While the parties are engaged in their mating dance, let's step back and ask: What did the people want? The answer is as easy as it is dreary. On Sept. 18, the electorate handed a clear majority to the left, a bunch of parties whose battle cry was "No change." These are the Social Democrats, who turned against their own reforms during the campaign, the Greens, who think that "social justice" and ecological correctness trump growth, and the newest entrant, the Left Party, which roped in 9% of the vote with a kind of reactionary socialist utopia: down with globalization, more welfare, less competition, "soak the rich."

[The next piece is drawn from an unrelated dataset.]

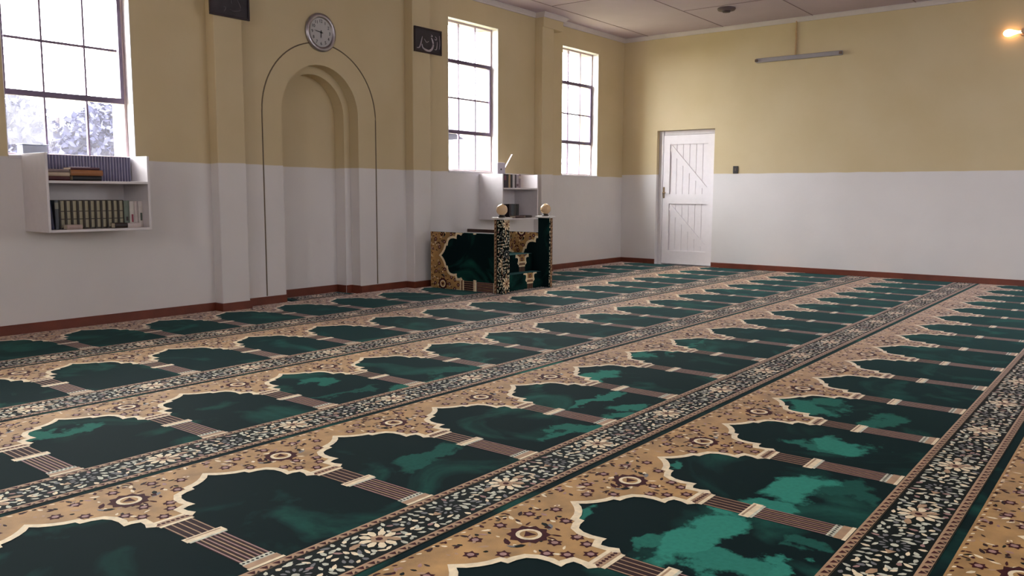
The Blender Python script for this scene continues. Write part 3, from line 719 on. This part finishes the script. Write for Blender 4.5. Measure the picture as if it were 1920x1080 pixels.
# ------------------------------------------------------------------ fittings on the right wall and ceiling
fl = empty('fluorescent_wall_light', (-.003, -2.585, 2.777)); tag(fl, 'long unlit fluorescent batten mounted high on the right wall', 'light fitting')
batten_m = mat('batten_enamel', srgb(150, 146, 150), .4, var=.04)
b = bmesh.new(); box(b, (-.045, -.555, -.028), (0, .555, .028), bevel=.008); MESH(b, 'batten_housing', batten_m, fl)
for s in (-1, 1):
    b = bmesh.new(); box(b, (-.075, s*.540-.016, -.02), (-.0455, s*.540+.016, .014), bevel=.004); MESH(b, 'tube_holder', mat('holder_plastic', srgb(96, 78, 66), .5), fl)
cond_m = mat('cream_conduit', srgb(176, 146, 104), .5)
b = bmesh.new(); tube(b, [(-.013, .04, .0285), (-.013, .04, H-.003-2.777)], .011, 10); MESH(b, 'conduit', cond_m, fl)
wl = empty('wall_lamp', (-.001, -4.96, 2.815)); tag(wl, 'small lit lamp glowing warm on the right wall', 'lamp')
b = bmesh.new(); lathe(b, [(0, -.02), (.04, -.02), (.045, -.012), (.045, 0), (0, 0)], (0, -.115, 0), axis='X', n=24); lathe(b, [(.022, -.02), (.024, -.05), (.024, -.07), (0, -.07)], (0, -.115, 0), axis='X', n=20); MESH(b, 'lamp_holder', mat('ivory_bakelite', srgb(190, 160, 130), .4), wl)
bulb_m = mat('lit_bulb_glass', (1, .8, .6, 1), .3, emis=(1, .52, .25, 1), estr=5)
b = bmesh.new(); lathe(b, [(.0, .118), (.018, .112), (.034, .096), (.042, .070), (.040, .045), (.028, .015), (.016, -.03), (.014, -.085), (0, -.085)], (-.052, -.035, -.005), axis='Y', n=20); MESH(b, 'bulb', bulb_m, wl, smooth=True)
sw = empty('light_switch', (-.001, -1.785, 1.352)); tag(sw, 'small black light switch on the right wall beside the door', 'switch')
swm = mat('black_switch_plate', srgb(30, 24, 24), .35)
b = bmesh.new(); box(b, (-.010, -.036, -.05), (0, .036, .05), bevel=.003); MESH(b, 'switch_plate', swm, sw)
b = bmesh.new(); box(b, (-.016, -.010, -.018), (-.0105, .010, .018), bevel=.002); MESH(b, 'rocker', mat('brown_rocker', srgb(70, 56, 50), .3), sw)
rs = empty('ceiling_rose', (-1.09, -2.06, H-.0005)); tag(rs, 'small dark round fitting on the ceiling near the right wall', 'ceiling fitting')
b = bmesh.new(); lathe(b, [(0, 0), (.105, 0), (.11, -.010), (.10, -.028), (0, -.030)], (0, 0, 0), n=28); MESH(b, 'rose_base', mat('dull_mauve_plastic', srgb(92, 76, 80), .6), rs, smooth=True)
b = bmesh.new(); lathe(b, [(.05, -.0305), (.045, -.05), (0, -.052)], (0, 0, 0), n=24); MESH(b, 'rose_cap', mat('dark_mauve_plastic', srgb(72, 58, 62), .6), rs, smooth=True)

# ------------------------------------------------------------------ outside
b = bmesh.new(); box(b, (-40, .5, -.5), (60, 60, -.3)); o = MESH(b, 'garden_ground', mat('dry_grass', srgb(140, 138, 100), .9, var=.2, scale=2)); struct(o)
gw = mat('garden_wall_plaster', srgb(196, 190, 200), .8, var=.05); 
b = bmesh.new(); box(b, (1.5, 8, -.3), (16, 8.2, 1.95)); box(b, (1.4, 7.95, 1.95), (16.1, 8.25, 2.05))
o = MESH(b, 'garden_wall', gw); b = bmesh.new(); box(b, (1.5, 8.02, 2.3), (16, 8.1, 2.36)); box(b, (1.5, 7.93, 1.90), (16, 7.949, 1.95))
for k in range(7): box(b, (1.6+k*2.35, 8.03, 2.0505), (1.66+k*2.35, 8.09, 2.3))
MESH(b, 'rail', mat('rail_paint', srgb(96, 90, 120), .6), o); tag(o, 'pale garden wall with a top rail seen through the window above the pulpit', 'wall')
hs = empty('house', (12, 13, -.3)); tag(hs, 'pale neighbouring house with a pitched roof beyond the corner window', 'house')
b = bmesh.new(); box(b, (-3, -2, 0), (6, 4, 3.0)); MESH(b, 'house_wall', gw, hs)
b = bmesh.new()
for q in [((-3.3, -2.4, 2.9), (6.3, -2.4, 2.9), (6.3, 1, 4.6), (-3.3, 1, 4.6)), ((-3.3, 4.4, 2.9), (6.3, 4.4, 2.9), (6.3, 1, 4.6), (-3.3, 1, 4.6))]:
    lo = [b.verts.new(p) for p in q]; hi = [b.verts.new((p[0], p[1], p[2]+.12)) for p in q]
    b.faces.new(lo); b.faces.new(hi)
    for i in range(4): b.faces.new((lo[i], lo[(i+1) % 4], hi[(i+1) % 4], hi[i]))
MESH(b, 'house_roof', mat('roof_sheet', srgb(74, 68, 92), .6), hs)
leaf_m = mat('tree_leaves', srgb(50, 52, 82), .7, var=.35, scale=3); bark = mat('tree_bark', srgb(70, 64, 66), .9)
def tree(x, y, h, r, label, seed):
    rg = random.Random(seed); t = empty('garden_tree', (x, y, -.3)); tag(t, label, 'tree', 'garden trees outside the left window')
    b = bmesh.new(); tube(b, [(0, 0, 0), (.05, .02, h*.35), (-.03, .05, h*.7), (0, 0, h*.9)], [.11, .09, .06, .03], 8)
    for k in range(6):
        a = rg.uniform(0, 2*PI); z = h*rg.uniform(.3, .6); tube(b, [(0, 0, z), (r*.5*math.cos(a), r*.5*math.sin(a), z+h*.15), (r*.8*math.cos(a), r*.8*math.sin(a), z+h*.25)], [.045, .03, .012], 6)
    MESH(b, 'trunk', bark, t)
    b = bmesh.new()
    cl = [(rg.uniform(-.8, .8)*r, rg.uniform(-.6, .6)*r, h*rg.uniform(.25, .90), rg.uniform(.26, .45)*r) for _ in range(22)]
    for k in range(8000):
        c = rg.choice(cl); d = Vector((rg.gauss(0, 1), rg.gauss(0, 1), rg.gauss(0, 1))).normalized()*c[3]*rg.uniform(.6, 1.05)
        p = Vector(c[:3])+d; a = Vector((rg.gauss(0, 1), rg.gauss(0, 1), rg.gauss(0, 1))).normalized()*rg.uniform(.05, .10); e = a.cross(Vector((rg.gauss(0, 1), rg.gauss(0, 1), rg.gauss(0, 1)))).normalized()*rg.uniform(.03, .05)
        b.faces.new([b.verts.new(q) for q in (p-a, p+e, p+a, p-e)])
    MESH(b, 'foliage', leaf_m, t)
tree(-6.75, 5.0, 2.55, 1.1, 'leafy tree at the left edge of the left window view', 1)
tree(-4.6, 7.9, 2.8, 1.0, 'leafy tree in the middle of the left window view', 2)
tree(-2.5, 9.6, 3.2, 1.05, 'leafy tree at the right side of the left window view', 3)

# ------------------------------------------------------------------ light
w = bpy.data.worlds.new('overcast_sky'); S.world = w; w.use_nodes = True
N, L = w.node_tree.nodes, w.node_tree.links; bg = N['Background']
tc = N.new('ShaderNodeTexCoord'); sp = N.new('ShaderNodeSeparateXYZ'); L.new(tc.outputs['Generated'], sp.inputs[0])
rp = N.new('ShaderNodeValToRGB'); rp.color_ramp.elements[0].position = 0; rp.color_ramp.elements[0].color = (.76, .765, .81, 1); rp.color_ramp.elements[1].position = .7; rp.color_ramp.elements[1].color = (.96, .98, .985, 1)
L.new(sp.outputs['Z'], rp.inputs['Fac'])
# sky made brighter on the niche wall's side, to strengthen light through its windows
my = N.new('ShaderNodeMapRange'); my.inputs['From Min'].default_value = -.6; my.inputs['From Max'].default_value = .6; my.inputs['To Min'].default_value = .62; my.inputs['To Max'].default_value = 1.5; L.new(sp.outputs['Y'], my.inputs['Value'])
vm = N.new('ShaderNodeVectorMath'); vm.operation = 'SCALE'; L.new(rp.outputs[0], vm.inputs[0]); L.new(my.outputs[0], vm.inputs['Scale']); L.new(vm.outputs[0], bg.inputs['Color']); bg.inputs['Strength'].default_value = 20.0
for i, (a, c, y, sg) in enumerate([(a, c, .2, 1) for a, c in WA]+[(a, c, YB-.2, -1) for a, c in WBK]):
    ld = bpy.data.lights.new('sky_portal', 'AREA'); ld.shape = 'RECTANGLE'; ld.size = c-a; ld.size_y = WZ1-WZ0; ld.cycles.is_portal = True
    lo = bpy.data.objects.new('sky_portal', ld); COL.objects.link(lo); lo.location = ((a+c)/2, y, (WZ0+WZ1)/2); lo.rotation_euler = (-PI/2*sg, 0, 0)

for a, c in WLF:
    ld = bpy.data.lights.new('sky_portal', 'AREA'); ld.shape = 'RECTANGLE'; ld.size = c-a; ld.size_y = WZ1-WZ0; ld.cycles.is_portal = True
    lo = bpy.data.objects.new('sky_portal', ld); COL.objects.link(lo); lo.location = (XL-.2, (a+c)/2, (WZ0+WZ1)/2); lo.rotation_euler = (-PI/2, 0, -PI/2+PI)
vs = S.view_settings; S.display_settings.display_device = 'sRGB'
vs.view_transform = 'Standard'; vs.look = 'None'; vs.gamma = 1; vs.use_curve_mapping = False; vs.exposure = 0.36
S.cycles.max_bounces = 10; S.cycles.diffuse_bounces = 6; S.cycles.transparent_max_bounces = 12
S.cycles.sample_clamp_indirect = 6; S.cycles.caustics_reflective = False; S.cycles.caustics_refractive = False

Thankfully, the Social Democrats and Greens hate the Left Party, an amalgamation of renegade Social Democrats and ex-Communists rooted in the former East Germany. Otherwise, the moral of this tale is a bleak one. Like France and Italy, Germany cries out for change after a ten-year structural slump. Its growth rate is the lowest in Europe, its unemployment stands at 12%, and its budget deficit at 4%. And the voice of the people has just proclaimed: That's just fine with us. Or more accurately: While we understand the need for belt-tightening, let's start with the other guy first.
In truth, there is some good news in Germany, but to unearth it, you have to dig deeper. No matter which coalition takes power in Berlin, a more interesting drama is unfolding in the realm below—in the economy, or the "substructure" of capitalist society, as Karl Marx called it. Industry has ruthlessly cut costs by downsizing and off-shoring. Today, Germany's unit-labor costs have fallen way below those of Italy, Spain and France. While job-protection remains a holy cow, business and labor have quietly agreed to let weekly working hours creep up and paid vacation days come down. Almost one-third of the German workforce is now temporary or part-time, granting companies a generous measure of flexibility. Nationwide labor contracts have long been sacred, stubbornly ignoring local economic conditions. But in practice, more and more wage deals are being struck on the shop floor, where labor and management pay attention to the company's balance sheet. And corporate profits are soaring.
So don't cry for Germany. France has revolutions, but no change. In Germany, it is the other way round. While the government is in a stalemate, the economy is adapting in strangely un-German ways because it has no other choice. Germany's "China" is right next door, in the new Europe to the east, where productivity is almost as high as in Germany, but wages are one-sixth of what they are in Berlin and Bavaria.
Or put it this way. Only fools would bet on the complexion or longevity of the next government. But smart money is buying up German assets left and right.